The real incompleteness of the incompleteness theorems does not lie in what they prove about formal systems. It lies in what the theorems and the interpretations that follow them set aside: the origination of the distinctions required to formulate and recognize the result in the first place.
Gödel demonstrated that any consistent formal system capable of basic arithmetic is incomplete with respect to its own truths. There exist statements that are true inside the system yet cannot be derived from its axioms and rules. The system also cannot establish its own consistency from within its own resources. These limits are precise and irreversible. They mark what no single formal rendering can complete or certify about itself.
The demonstration of these limits does not take place inside the system being examined. It requires a position from which the system can be treated as an object of analysis rather than as the exhaustive medium of thought. From that position one must already distinguish syntax from what the syntax is about, provability from truth, and the rules of derivation from the evaluation of what those rules leave unprovable. One must construct a sentence that refers to its own unprovability. These operations are not generated by the formal system. They are enacted by the capacity that can stand in relation to the system while remaining irreducible to it.
When this capacity is set aside, the theorems are taken to have delivered a final verdict on knowledge or reality. The incompleteness discovered inside formal systems is then treated as though it described every possible act of knowing or formalizing. The limit internal to the rendering is mistaken for the character of rendering itself. This is the move that converts a technical result into an apparent ontological claim: that nothing escapes incompleteness.
The same pattern appears in the study of computation. A Turing-complete system can simulate any effective procedure and can continue extending its operations without internal upper bound on steps or memory. It can produce structures of arbitrary elaboration within its generative rules. Yet every such extension remains an expression of the fixed distinctions that define the system at the outset. The openness it exhibits is the openness of continued traversal inside a given frame. It is not the openness of revising or originating the frame itself.
Gödel’s result and Turing completeness therefore meet at the same boundary from opposite sides. One shows that sufficiently rich formal systems are necessarily gappy with respect to their own truths. The other shows that even unbounded computational reach stays closed under its initial description. Both results are exact. Both become distorting the moment they are received as descriptions of what can appear, rather than as descriptions of what appears inside a particular rendering of distinctions.
The distortion arises from a single omission. The capacity that distinguishes between a formal system and what lies outside its derivational power, that recognizes a gap between provability and truth, and that can therefore state the incompleteness of the system, is not itself one more incomplete object inside the rendering. It is the condition under which any rendering, and any demonstrated limit of a rendering, can appear. To treat this capacity as though it were itself incomplete in the Gödelian sense is to use it while denying what it is.

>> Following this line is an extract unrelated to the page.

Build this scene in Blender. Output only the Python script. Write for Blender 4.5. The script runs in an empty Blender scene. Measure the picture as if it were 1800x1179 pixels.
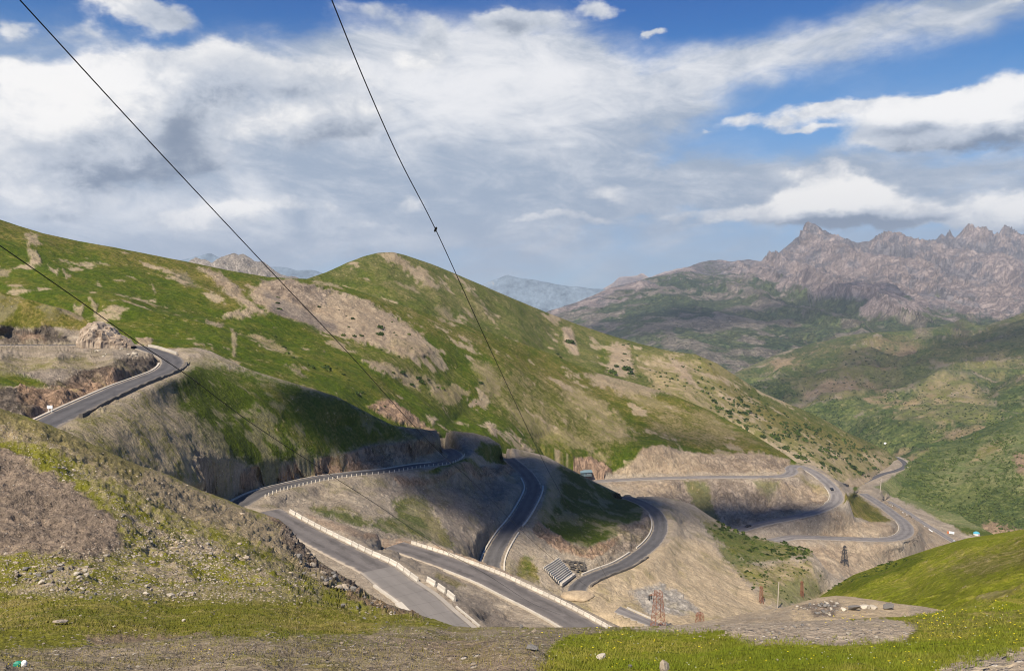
import bpy, math, random
import numpy as np
from mathutils import Vector, Matrix

random.seed(7); RNG = np.random.default_rng(7)
SC = bpy.context.scene
COL = SC.collection

# ------------------------------------------------------------------ camera
F, CX, CY = 1413.0, 900.0, 589.5          # focal length in pixels of the 1800 px wide photograph
PITCH = math.radians(2.0)
cam_d = bpy.data.cameras.new('camera'); cam = bpy.data.objects.new('camera', cam_d); COL.objects.link(cam)
cam_d.sensor_width = 36.0; cam_d.lens = F / 1800 * 36
cam_d.clip_start = 0.5; cam_d.clip_end = 120000
cam.location = (0, 0, 0); cam.rotation_euler = (math.pi / 2 - PITCH, 0, 0)
SC.camera = cam
SC.view_settings.view_transform = 'Standard'; SC.view_settings.look = 'None'
SC.view_settings.exposure = 0.58; SC.view_settings.gamma = 1.0
SC.cycles.volume_bounces = 0
SC.cycles.max_bounces = 4; SC.cycles.diffuse_bounces = 2
SC.cycles.use_denoising = True
SC.cycles.pixel_filter_type = 'BLACKMAN_HARRIS'; SC.cycles.filter_width = 1.05

# ------------------------------------------------------------------ sun
SUN_AZ, SUN_EL = math.atan2(-0.40, -0.80), math.radians(49)
SUN = np.array([math.sin(SUN_AZ) * math.cos(SUN_EL), math.cos(SUN_AZ) * math.cos(SUN_EL), math.sin(SUN_EL)])
sl = bpy.data.lights.new('sun', 'SUN'); sl.energy = 5.0; sl.angle = math.radians(0.5); sl.color = (1.0, 0.91, 0.76)
so = bpy.data.objects.new('sun', sl); COL.objects.link(so)
so.rotation_euler = Vector(SUN).to_track_quat('Z', 'Y').to_euler()


# ------------------------------------------------------------------ node helpers
class N:
    """Arithmetic on shader sockets."""
    def __init__(self, t, s): self.t, self.s = t, s
    def _m(self, op, a, b=None, c=None, clamp=False):
        n = self.t.nodes.new('ShaderNodeMath'); n.operation = op; n.use_clamp = clamp
        for i, v in enumerate((a, b, c)):
            if v is None: continue
            if isinstance(v, N): self.t.links.new(v.s, n.inputs[i])
            else: n.inputs[i].default_value = v
        return N(self.t, n.outputs[0])
    def __add__(s, o): return s._m('ADD', s, o)
    def __radd__(s, o): return s._m('ADD', o, s)
    def __sub__(s, o): return s._m('SUBTRACT', s, o)
    def __rsub__(s, o): return s._m('SUBTRACT', o, s)
    def __mul__(s, o): return s._m('MULTIPLY', s, o)
    def __rmul__(s, o): return s._m('MULTIPLY', o, s)
    def __truediv__(s, o): return s._m('DIVIDE', s, o)
    def clamp(s): return s._m('ADD', s, 0.0, clamp=True)
    def max(s, o): return s._m('MAXIMUM', s, o)
    def min(s, o): return s._m('MINIMUM', s, o)
    def exp(s): return s._m('EXPONENT', s)
    def pow(s, o): return s._m('POWER', s, o)
    def step(s, a, b):
        n = s.t.nodes.new('ShaderNodeMapRange'); n.interpolation_type = 'SMOOTHSTEP'
        s.t.links.new(s.s, n.inputs['Value'])
        n.inputs['From Min'].default_value = a; n.inputs['From Max'].default_value = b
        return N(s.t, n.outputs[0])


def vec(t, x, y, z):
    n = t.nodes.new('ShaderNodeCombineXYZ')
    for i, v in enumerate((x, y, z)):
        if isinstance(v, N): t.links.new(v.s, n.inputs[i])
        else: n.inputs[i].default_value = v
    return n.outputs[0]


def noise(t, v, scale, detail=6, rough=0.55, dist=0.0, lac=2.0):
    n = t.nodes.new('ShaderNodeTexNoise'); t.links.new(v, n.inputs['Vector'])
    n.inputs['Scale'].default_value = scale; n.inputs['Detail'].default_value = detail
    n.inputs['Roughness'].default_value = rough; n.inputs['Distortion'].default_value = dist
    n.inputs['Lacunarity'].default_value = lac
    return N(t, n.outputs['Fac'])


def mixc(t, f, a, b, mode='MIX'):
    n = t.nodes.new('ShaderNodeMix'); n.data_type = 'RGBA'; n.blend_type = mode
    for k, v in ((0, f), (6, a), (7, b)):
        if isinstance(v, N): t.links.new(v.s, n.inputs[k])
        elif isinstance(v, bpy.types.NodeSocket): t.links.new(v, n.inputs[k])
        elif isinstance(v, (int, float)): n.inputs[k].default_value = v
        else: n.inputs[k].default_value = (*v, 1)
    return n.outputs[2]


# ------------------------------------------------------------------ world: sky with clouds laid out by azimuth and elevation
def azel(px, py):
    a, b = (px - CX) / F, (CY - py) / F
    x, y, z = a, math.cos(PITCH) + b * math.sin(PITCH), -math.sin(PITCH) + b * math.cos(PITCH)
    return math.atan2(x, y), math.atan2(z, math.hypot(x, y))


def make_world():
    w = bpy.data.worlds.new('World'); SC.world = w; w.use_nodes = True
    t = w.node_tree; t.nodes.clear()
    out = t.nodes.new('ShaderNodeOutputWorld'); bg = t.nodes.new('ShaderNodeBackground')
    t.links.new(bg.outputs[0], out.inputs[0])
    sky = t.nodes.new('ShaderNodeTexSky'); sky.sky_type = 'NISHITA'; sky.sun_disc = False
    sky.sun_elevation = SUN_EL; sky.sun_rotation = SUN_AZ % (2 * math.pi)
    sky.altitude = 3200; sky.air_density = 1.0; sky.dust_density = 0.4; sky.ozone_density = 3.0
    tc = t.nodes.new('ShaderNodeTexCoord'); sp = t.nodes.new('ShaderNodeSeparateXYZ')
    t.links.new(tc.outputs['Generated'], sp.inputs[0])
    x, y, z = (N(t, o) for o in sp.outputs)
    az = x._m('ARCTAN2', x, y)
    el = x._m('ARCTAN2', z, (x * x + y * y).pow(0.5))
    K = 1000.0
    # domain warp so that blob outlines break up
    base = vec(t, az, el * 1.7, 0.3)
    wx = (noise(t, base, 9, 5, 0.6) - 0.5) * 0.10
    wy = (noise(t, vec(t, az + 7.1, el * 1.7, 1.3), 9, 5, 0.6) - 0.5) * 0.055
    A, E = az + wx, el + wy

    def vm(op, *ins):
        n = t.nodes.new('ShaderNodeVectorMath'); n.operation = op
        for i, v in enumerate(ins):
            if isinstance(v, tuple): n.inputs[i].default_value = v
            else: t.links.new(v, n.inputs[i])
        return n
    AE = vec(t, A, E, 0.0)

    def blobs(lst, ae=None, da=0.0, de=0.0, tot=None):
        for (px, py, rx, ry, wt) in lst:
            a0, e0 = azel(px, py); kx, ky = F / rx, F / ry
            v = vm('MULTIPLY_ADD', AE, (kx, ky, 0), ((da - a0) * kx, (de - e0) * ky, 0)).outputs[0]
            d2 = N(t, vm('DOT_PRODUCT', v, v).outputs['Value'])
            g = d2._m('POWER', math.exp(-1), d2)
            tot = g * wt if tot is None else g._m('MULTIPLY_ADD', g, wt, tot)
        return tot
    # 1 blue sky
    skyc = mixc(t, 1.0, sky.outputs[0], SKY_TINT, 'MULTIPLY')
    col = mixc(t, (1.0 - el.step(0.06, 0.34)) * 0.62, skyc, (0.34, 0.50, 0.69))
    deep = 1.0 - el.step(0.24, 0.42) * 0.34
    col = mixc(t, 1.0, col, vec(t, deep * deep, deep, deep * 0.15 + 0.85), 'MULTIPLY')
    # 2 thin veil: grey white sheet low in the sky, streaky cirrus to the upper right
    ramp = 1.0 - el.step(0.06, 0.26)
    veil = blobs([(260, 340, 520, 95, .8), (620, 260, 300, 120, .72), (120, 250, 220, 60, .5), (830, 170, 230, 105, 1.25), (985, 140, 95, 70, .9), (700, 130, 130, 60, .9), (860, 330, 330, 80, .55),
                  (1110, 185, 90, 55, .62), (1190, 160, 90, 42, .62), (1290, 120, 130, 34, .55), (1440, 85, 150, 32, .5), (1600, 40, 170, 34, .55), (1730, 10, 120, 30, .4),
                  (1600, 330, 300, 50, .6), (1250, 320, 200, 40, .45), (1600, 150, 260, 40, .2), (30, 130, 150, 90, .5), (330, 92, 200, 22, .34), (540, 75, 150, 26, .3)])
    st = noise(t, vec(t, az * 1.0 + el * 1.6, el * 3.6 - az * 1.1, 0.7), 6.5, 9, 0.66, 0.5)
    va = ((veil + ramp * 0.45) * (0.15 + st * 1.7)).clamp().step(0.08, 0.85)
    vs = noise(t, vec(t, az, el * 2.2, 4.0), 7, 8, 0.62, 0.6)
    fineV = noise(t, vec(t, az + el * .8, el * 2.4, 15.0), 13, 9, 0.66, 0.6)
    whit = blobs([(830, 160, 260, 110, .5), (985, 130, 90, 60, .3), (700, 120, 150, 60, .3), (1300, 120, 400, 60, .35), (420, 370, 160, 50, .3), (200, 360, 200, 40, .2)])
    vcol = mixc(t, (vs * 1.5 - 0.45 + whit + (fineV - 0.5) * 1.3).step(0.05, 1.25), (0.38, 0.45, 0.56), (0.97, 0.96, 0.96))
    col = mixc(t, va * 0.95, col, vcol)
    # 3 cumulus
    cum = [(200, 180, 130, 58, 1.15), (95, 215, 110, 55, 1.0), (290, 180, 70, 50, .8), (40, 270, 120, 40, .55), (375, 175, 26, 52, .85), (515, 215, 80, 40, .9), (320, 255, 80, 36, .7), (180, 275, 150, 34, .5),
           (740, 95, 60, 26, .7), (640, 150, 60, 50, .45), (600, 215, 60, 28, .5),
           (420, 375, 80, 30, .75), (330, 385, 60, 20, .5), (130, 350, 120, 26, .5), (30, 335, 90, 34, .55), (530, 372, 34, 14, .55), (725, 365, 40, 14, .55), (603, 362, 16, 9, .5), (670, 395, 60, 9, .4),
           (1462, 335, 52, 36, 1.2), (1420, 362, 80, 28, 1.1), (1490, 365, 80, 28, .9), (1330, 382, 80, 13, .95), (1570, 382, 90, 14, .75), (1770, 372, 66, 30, 1.15), (1690, 388, 70, 12, .8), (1395, 300, 30, 8, .5),
           (1560, 178, 110, 15, .8), (1700, 188, 150, 24, 1.0), (1790, 200, 80, 40, .9), (1660, 235, 110, 26, .85), (1600, 250, 70, 18, .7), (1450, 187, 60, 8, .55), (1290, 210, 44, 11, .65), (1370, 212, 40, 10, .6), (1430, 222, 50, 6, .5), (1222, 227, 14, 4, .5),
           (205, 4, 80, 17, 1.15), (35, 45, 26, 15, .75), (130, 50, 34, 16, .45), (935, 42, 85, 18, .8), (880, 50, 50, 22, .7), (1050, 12, 44, 16, .75), (1125, 64, 15, 9, .75), (1155, 56, 22, 8, .75), (765, 48, 24, 18, .6), (1775, 5, 30, 8, .5),
           (310, 33, 40, 16, .42), (680, 20, 90, 22, .5), (1020, 385, 70, 10, .55), (960, 380, 50, 8, .45), (1090, 345, 50, 14, .5), (1210, 370, 60, 10, .45), (420, 120, 140, 36, .95), (560, 125, 50, 16, .5), (300, 110, 60, 18, .4), (762, 243, 26, 11, .42), (10, 120, 22, 12, .5)]
    main = [q for q in cum if q[2] * q[3] > 1900]; small = [q for q in cum if q[2] * q[3] <= 1900]
    nA = noise(t, vec(t, az, el * 1.6, 2.0), 15, 9, 0.60, 0.15); nB = noise(t, vec(t, az - 0.014, (el + 0.022) * 1.6, 2.0), 15, 6, 0.60, 0.15)
    Dm = blobs(main); D2 = blobs(main, None, -0.014, 0.022) + (nB - 0.5) * 1.05
    D = blobs(small, tot=Dm) + (nA - 0.5) * 1.05
    al = D.step(0.20, 0.66)
    fine = noise(t, vec(t, az, el * 1.5, 6.0), 30, 8, 0.64, 0.5); big = noise(t, vec(t, az, el * 1.7, 12.0), 9, 5, 0.6, 0.6)
    lit = ((Dm + (nA - 0.5) * 1.05 - D2) * 0.62 + 0.58 + (fine - 0.5) * 0.85 + (big - 0.5) * 0.85).clamp()
    dark = blobs([(345, 232, 44, 36, 1.0), (300, 245, 60, 20, .6), (430, 125, 140, 34, .72), (520, 148, 60, 12, .4), (610, 232, 80, 22, .62), (560, 240, 50, 14, .4), (762, 243, 30, 12, 1.0), (1585, 232, 60, 18, .95), (1650, 222, 40, 10, .5), (1690, 255, 90, 14, .45), (1790, 190, 20, 8, .4),
                  (930, 54, 95, 16, .55), (880, 62, 50, 14, .5), (310, 36, 46, 20, .75), (690, 22, 100, 24, .62), (1440, 396, 150, 7, .75), (1560, 394, 120, 8, .6), (1745, 402, 90, 7, .5), (140, 270, 140, 20, .42), (60, 250, 60, 20, .35), (240, 300, 100, 16, .35), (1060, 20, 40, 14, .4), (1300, 398, 60, 6, .4), (1200, 375, 60, 12, .4)])
    sh = lit * (1.0 - (dark * (0.35 + 0.75 * noise(t, vec(t, az, el * 2, 9.0), 16, 6, 0.62))).clamp() * 0.95).min(1.0)
    ccol = mixc(t, sh.step(0.0, 0.42), (0.22, 0.27, 0.36), (0.58, 0.62, 0.69))
    ccol = mixc(t, sh.step(0.30, 1.0), ccol, (1.12, 1.085, 1.04))
    col = mixc(t, al * 0.93, col, ccol)
    # 4 pale air towards the horizon
    hz = (1.0 - el.step(-0.03, 0.14)) * 0.7
    col = mixc(t, hz, col, (0.55, 0.58, 0.64))
    t.links.new(col, bg.inputs['Color']); bg.inputs['Strength'].default_value = 0.66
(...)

This capacity is what is ordinarily called Mind. It is what appears under the names consciousness and free will. These are not additional entities posited inside the rendered world. They are direct indications of the prior projector that renders every stack of distinctions, objects, and relations in the first place. The incompleteness theorems do not reach this projector. They reach only what the projector renders. Their real incompleteness, therefore, is not the incompleteness they correctly attribute to formal systems. It is the incompleteness that appears when the theorems are received without reference to what made their formulation and recognition possible.
Once that reference is restored, the theorems regain their proper scope. They describe with clarity what cannot be completed inside any given formal rendering. They do not describe the capacity that can recognize when a rendering has reached its internal limit and that can therefore stand free in relation to it. That capacity remains originary. It is not completed or incomplete in the sense the theorems establish. It is the uncaused projector without which no theorem, no limit, and no forgetting of origination could arise.